▶ _Collected data_
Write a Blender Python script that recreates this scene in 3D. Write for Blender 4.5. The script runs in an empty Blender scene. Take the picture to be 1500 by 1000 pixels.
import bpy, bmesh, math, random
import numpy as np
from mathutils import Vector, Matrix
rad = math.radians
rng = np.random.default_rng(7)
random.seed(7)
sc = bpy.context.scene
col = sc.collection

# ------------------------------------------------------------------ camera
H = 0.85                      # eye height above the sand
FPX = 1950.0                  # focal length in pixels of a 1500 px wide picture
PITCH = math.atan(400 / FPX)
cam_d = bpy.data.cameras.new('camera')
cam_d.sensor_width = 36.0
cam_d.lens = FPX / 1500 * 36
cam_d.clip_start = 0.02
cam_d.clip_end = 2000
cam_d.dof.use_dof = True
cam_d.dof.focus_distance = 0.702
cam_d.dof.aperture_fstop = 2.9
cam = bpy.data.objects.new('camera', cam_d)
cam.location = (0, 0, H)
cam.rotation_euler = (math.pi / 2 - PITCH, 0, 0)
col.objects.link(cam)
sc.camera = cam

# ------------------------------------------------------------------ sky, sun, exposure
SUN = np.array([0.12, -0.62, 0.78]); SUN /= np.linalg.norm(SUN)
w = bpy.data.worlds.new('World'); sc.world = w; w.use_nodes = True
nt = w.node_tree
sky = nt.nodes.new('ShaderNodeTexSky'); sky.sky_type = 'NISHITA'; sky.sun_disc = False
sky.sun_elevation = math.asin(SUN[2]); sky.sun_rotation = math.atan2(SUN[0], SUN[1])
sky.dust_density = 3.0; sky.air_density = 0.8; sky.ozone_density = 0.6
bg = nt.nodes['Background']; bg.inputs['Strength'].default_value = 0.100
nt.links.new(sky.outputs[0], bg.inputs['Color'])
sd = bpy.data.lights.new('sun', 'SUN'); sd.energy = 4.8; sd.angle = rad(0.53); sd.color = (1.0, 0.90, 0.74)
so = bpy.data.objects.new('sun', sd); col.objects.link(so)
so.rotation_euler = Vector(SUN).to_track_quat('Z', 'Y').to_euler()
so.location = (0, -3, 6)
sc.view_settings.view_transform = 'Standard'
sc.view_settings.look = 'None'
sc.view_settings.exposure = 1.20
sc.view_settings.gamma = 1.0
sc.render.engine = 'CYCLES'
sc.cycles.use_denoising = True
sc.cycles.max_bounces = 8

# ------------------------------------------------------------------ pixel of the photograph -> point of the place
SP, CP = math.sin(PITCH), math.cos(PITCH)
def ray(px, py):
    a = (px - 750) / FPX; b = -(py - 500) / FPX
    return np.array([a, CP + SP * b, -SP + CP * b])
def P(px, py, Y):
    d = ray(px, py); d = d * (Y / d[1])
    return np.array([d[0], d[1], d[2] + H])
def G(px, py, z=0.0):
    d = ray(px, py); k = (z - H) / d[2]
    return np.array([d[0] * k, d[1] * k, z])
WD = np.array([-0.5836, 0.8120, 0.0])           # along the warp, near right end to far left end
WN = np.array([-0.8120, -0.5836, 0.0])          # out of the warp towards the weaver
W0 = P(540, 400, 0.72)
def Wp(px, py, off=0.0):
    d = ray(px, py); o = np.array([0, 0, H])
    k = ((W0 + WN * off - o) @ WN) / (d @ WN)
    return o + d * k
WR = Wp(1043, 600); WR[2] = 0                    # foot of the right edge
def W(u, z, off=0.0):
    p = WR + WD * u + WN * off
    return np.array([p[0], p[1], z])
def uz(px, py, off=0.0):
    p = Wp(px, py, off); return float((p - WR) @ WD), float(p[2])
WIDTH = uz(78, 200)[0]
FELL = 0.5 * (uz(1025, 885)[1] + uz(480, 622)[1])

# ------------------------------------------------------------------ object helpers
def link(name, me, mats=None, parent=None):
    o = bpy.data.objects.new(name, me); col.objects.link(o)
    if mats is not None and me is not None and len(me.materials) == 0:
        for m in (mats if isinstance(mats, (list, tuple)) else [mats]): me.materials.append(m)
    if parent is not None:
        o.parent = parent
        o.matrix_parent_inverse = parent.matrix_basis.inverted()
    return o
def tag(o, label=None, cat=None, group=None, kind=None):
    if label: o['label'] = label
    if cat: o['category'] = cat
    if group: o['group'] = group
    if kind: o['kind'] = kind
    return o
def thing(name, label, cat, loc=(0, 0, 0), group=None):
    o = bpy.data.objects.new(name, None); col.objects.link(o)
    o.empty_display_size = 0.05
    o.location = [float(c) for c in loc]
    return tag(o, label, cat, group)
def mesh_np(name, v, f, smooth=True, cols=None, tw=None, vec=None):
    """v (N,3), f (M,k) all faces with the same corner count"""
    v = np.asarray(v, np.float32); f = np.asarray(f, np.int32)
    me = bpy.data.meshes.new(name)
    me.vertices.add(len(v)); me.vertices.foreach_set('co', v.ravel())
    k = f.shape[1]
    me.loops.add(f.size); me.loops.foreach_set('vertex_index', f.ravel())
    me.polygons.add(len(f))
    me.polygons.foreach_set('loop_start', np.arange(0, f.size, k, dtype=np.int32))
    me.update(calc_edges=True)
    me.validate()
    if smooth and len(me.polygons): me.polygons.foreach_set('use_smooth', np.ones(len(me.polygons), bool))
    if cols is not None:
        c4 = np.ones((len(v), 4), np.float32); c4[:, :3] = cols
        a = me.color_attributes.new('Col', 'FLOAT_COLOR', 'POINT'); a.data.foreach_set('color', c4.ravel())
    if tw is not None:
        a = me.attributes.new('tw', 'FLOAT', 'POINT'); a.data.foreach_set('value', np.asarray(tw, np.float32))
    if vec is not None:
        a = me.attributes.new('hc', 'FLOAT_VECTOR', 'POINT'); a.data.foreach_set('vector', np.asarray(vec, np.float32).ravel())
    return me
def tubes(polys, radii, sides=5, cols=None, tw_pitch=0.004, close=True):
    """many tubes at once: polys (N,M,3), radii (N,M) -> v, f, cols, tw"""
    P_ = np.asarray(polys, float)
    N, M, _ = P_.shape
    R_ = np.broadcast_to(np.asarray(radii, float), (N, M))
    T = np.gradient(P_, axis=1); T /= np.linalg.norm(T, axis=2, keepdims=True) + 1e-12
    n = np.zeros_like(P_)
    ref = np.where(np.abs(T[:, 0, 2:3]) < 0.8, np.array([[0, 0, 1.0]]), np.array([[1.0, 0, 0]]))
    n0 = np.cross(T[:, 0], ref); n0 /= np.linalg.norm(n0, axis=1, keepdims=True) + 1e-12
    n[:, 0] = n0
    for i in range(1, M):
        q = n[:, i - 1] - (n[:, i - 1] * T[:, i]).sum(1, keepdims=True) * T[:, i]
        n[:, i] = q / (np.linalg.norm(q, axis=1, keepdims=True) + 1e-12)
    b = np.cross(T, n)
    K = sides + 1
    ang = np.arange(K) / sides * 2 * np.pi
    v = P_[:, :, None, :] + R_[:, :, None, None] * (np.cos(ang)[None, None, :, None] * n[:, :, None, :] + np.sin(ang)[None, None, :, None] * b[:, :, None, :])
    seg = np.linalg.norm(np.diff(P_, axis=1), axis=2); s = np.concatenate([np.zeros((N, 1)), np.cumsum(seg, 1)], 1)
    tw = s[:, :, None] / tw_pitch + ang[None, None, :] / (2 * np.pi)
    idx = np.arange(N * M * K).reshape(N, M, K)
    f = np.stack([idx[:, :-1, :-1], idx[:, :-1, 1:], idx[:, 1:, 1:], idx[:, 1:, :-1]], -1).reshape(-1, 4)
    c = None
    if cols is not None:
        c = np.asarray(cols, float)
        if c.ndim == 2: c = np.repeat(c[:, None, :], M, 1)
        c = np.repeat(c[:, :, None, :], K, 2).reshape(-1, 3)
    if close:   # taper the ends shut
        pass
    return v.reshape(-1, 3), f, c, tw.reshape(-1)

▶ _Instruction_
Across the material above, how many lines include the string "scene"? Only the number is wanted.

▶ _Response below_
2